• **The exercise**:
Which lines hold the string "this"? Copy every one of them.

[Entries with scene source code]
<<<<
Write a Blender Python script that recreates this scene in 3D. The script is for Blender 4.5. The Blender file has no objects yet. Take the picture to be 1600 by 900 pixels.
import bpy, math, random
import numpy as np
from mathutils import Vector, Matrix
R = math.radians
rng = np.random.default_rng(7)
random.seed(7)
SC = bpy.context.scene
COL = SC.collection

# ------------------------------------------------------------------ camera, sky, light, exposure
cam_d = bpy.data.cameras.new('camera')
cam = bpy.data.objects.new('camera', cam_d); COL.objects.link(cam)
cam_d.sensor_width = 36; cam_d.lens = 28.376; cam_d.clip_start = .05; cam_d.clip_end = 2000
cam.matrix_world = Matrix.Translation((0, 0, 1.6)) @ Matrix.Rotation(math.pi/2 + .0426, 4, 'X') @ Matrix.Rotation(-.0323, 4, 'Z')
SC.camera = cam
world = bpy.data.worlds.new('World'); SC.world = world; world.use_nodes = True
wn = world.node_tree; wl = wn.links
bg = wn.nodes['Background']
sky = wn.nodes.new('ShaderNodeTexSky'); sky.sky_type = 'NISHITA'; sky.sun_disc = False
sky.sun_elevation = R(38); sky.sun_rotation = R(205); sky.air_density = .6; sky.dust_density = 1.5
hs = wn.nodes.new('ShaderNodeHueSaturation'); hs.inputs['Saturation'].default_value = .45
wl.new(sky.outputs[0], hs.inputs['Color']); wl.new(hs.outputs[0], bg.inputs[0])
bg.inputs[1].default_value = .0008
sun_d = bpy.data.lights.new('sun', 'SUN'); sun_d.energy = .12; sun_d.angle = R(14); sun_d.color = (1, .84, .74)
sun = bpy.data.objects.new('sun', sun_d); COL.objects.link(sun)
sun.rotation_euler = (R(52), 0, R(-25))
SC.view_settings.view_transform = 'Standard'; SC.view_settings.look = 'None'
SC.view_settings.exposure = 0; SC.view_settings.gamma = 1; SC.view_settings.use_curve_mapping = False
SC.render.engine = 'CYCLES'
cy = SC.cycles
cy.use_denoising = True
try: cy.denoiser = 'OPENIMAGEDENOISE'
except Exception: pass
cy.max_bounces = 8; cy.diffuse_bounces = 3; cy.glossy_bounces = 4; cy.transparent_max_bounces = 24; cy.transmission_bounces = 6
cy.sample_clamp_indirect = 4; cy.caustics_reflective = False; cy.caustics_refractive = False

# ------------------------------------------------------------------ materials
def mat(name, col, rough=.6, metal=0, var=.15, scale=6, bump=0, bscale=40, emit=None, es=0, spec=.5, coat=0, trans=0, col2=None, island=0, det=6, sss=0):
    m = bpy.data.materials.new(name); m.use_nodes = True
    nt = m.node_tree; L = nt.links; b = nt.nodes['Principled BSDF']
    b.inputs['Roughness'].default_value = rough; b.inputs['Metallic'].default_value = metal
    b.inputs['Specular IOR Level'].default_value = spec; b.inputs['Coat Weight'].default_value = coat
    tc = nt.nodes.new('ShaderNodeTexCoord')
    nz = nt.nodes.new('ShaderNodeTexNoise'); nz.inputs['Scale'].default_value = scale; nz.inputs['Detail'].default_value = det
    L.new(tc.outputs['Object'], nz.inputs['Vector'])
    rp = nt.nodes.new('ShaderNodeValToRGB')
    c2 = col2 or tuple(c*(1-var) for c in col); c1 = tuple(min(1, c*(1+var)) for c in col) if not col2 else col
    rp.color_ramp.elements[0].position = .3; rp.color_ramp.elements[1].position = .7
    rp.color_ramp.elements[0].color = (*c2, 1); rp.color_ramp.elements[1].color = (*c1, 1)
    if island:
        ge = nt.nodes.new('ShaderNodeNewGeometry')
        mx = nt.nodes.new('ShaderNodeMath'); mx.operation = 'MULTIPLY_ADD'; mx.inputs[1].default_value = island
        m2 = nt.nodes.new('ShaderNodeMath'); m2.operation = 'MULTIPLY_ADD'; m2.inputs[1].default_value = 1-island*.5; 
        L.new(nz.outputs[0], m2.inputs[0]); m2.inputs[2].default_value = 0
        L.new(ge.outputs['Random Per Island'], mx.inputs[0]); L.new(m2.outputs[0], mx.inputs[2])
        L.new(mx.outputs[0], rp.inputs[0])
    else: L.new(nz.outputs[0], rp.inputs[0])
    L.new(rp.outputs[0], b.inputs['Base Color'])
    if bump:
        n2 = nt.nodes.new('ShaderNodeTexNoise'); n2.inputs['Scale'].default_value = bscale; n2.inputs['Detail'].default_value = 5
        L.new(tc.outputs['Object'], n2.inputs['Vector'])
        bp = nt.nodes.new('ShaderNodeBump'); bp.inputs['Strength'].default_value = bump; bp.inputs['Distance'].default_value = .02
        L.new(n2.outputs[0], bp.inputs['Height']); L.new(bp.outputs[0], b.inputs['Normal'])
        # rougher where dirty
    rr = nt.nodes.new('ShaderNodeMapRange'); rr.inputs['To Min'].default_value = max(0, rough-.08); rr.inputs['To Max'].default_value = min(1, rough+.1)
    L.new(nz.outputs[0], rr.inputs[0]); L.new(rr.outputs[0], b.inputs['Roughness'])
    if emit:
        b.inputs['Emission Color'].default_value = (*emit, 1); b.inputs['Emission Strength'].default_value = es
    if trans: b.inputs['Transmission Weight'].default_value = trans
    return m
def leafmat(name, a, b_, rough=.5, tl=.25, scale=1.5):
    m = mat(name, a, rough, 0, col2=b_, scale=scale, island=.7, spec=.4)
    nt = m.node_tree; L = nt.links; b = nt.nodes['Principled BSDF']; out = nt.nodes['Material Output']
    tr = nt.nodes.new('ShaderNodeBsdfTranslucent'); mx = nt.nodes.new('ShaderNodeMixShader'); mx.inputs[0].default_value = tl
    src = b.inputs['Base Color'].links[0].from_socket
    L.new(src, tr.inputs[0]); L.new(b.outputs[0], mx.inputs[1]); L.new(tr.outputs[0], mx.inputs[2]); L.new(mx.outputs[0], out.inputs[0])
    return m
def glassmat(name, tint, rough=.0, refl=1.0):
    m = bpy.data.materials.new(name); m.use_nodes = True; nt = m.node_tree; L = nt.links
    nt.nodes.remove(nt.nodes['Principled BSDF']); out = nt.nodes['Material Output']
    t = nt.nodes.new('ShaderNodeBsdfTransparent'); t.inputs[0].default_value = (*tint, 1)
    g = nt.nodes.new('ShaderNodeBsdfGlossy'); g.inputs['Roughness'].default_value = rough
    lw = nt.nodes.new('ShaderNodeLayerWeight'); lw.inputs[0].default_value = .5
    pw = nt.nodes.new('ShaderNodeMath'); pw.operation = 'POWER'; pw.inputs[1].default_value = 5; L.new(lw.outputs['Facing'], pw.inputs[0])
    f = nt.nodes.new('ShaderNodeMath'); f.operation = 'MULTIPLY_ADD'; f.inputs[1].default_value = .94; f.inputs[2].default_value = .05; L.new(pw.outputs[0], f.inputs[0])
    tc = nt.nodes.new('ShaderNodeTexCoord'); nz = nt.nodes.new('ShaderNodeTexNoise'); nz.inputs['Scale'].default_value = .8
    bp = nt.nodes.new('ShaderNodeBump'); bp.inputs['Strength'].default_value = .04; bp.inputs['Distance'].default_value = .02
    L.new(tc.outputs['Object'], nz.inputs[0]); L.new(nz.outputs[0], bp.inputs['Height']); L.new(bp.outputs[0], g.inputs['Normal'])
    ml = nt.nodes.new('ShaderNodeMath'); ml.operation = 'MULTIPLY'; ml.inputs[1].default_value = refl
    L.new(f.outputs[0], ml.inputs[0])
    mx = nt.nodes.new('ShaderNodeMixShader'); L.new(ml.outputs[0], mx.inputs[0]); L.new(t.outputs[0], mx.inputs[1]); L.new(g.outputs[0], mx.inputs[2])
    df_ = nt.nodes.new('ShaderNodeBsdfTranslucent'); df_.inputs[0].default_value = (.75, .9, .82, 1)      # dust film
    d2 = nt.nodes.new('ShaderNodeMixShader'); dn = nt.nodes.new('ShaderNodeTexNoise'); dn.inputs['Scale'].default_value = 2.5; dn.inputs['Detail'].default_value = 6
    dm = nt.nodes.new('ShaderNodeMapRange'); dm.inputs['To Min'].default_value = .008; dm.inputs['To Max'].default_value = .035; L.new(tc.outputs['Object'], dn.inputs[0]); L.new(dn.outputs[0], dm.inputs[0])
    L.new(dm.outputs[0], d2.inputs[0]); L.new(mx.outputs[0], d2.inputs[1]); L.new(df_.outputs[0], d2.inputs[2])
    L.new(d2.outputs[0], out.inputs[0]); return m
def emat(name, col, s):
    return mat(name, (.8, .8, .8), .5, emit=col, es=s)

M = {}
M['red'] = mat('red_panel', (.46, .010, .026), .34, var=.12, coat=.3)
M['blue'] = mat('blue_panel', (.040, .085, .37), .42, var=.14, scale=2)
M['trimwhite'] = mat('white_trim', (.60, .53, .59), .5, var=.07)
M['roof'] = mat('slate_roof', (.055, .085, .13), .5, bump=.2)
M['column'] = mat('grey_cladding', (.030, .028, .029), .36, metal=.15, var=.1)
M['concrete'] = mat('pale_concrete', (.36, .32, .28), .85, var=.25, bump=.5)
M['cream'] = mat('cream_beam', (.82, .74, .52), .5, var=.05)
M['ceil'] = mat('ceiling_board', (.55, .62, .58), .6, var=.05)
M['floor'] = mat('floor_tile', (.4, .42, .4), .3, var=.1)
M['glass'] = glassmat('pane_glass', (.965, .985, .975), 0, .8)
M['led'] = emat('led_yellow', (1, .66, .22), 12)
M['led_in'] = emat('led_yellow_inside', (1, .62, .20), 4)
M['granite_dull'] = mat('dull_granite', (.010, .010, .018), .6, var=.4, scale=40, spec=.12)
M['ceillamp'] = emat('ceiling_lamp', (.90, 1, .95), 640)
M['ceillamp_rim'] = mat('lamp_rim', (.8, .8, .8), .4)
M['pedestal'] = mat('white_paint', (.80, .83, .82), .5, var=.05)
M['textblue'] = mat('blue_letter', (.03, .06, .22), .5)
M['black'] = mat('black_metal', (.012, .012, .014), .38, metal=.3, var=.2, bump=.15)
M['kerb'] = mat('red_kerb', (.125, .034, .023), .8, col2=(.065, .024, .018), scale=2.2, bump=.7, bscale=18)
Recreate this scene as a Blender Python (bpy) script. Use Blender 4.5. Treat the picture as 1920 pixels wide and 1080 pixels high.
>>>>
• **The answer**:
Write a Blender Python script that recreates this scene in 3D. The script is for Blender 4.5. The Blender file has no objects yet. Take the picture to be 1600 by 900 pixels.
Recreate this scene as a Blender Python (bpy) script. Use Blender 4.5. Treat the picture as 1920 pixels wide and 1080 pixels high.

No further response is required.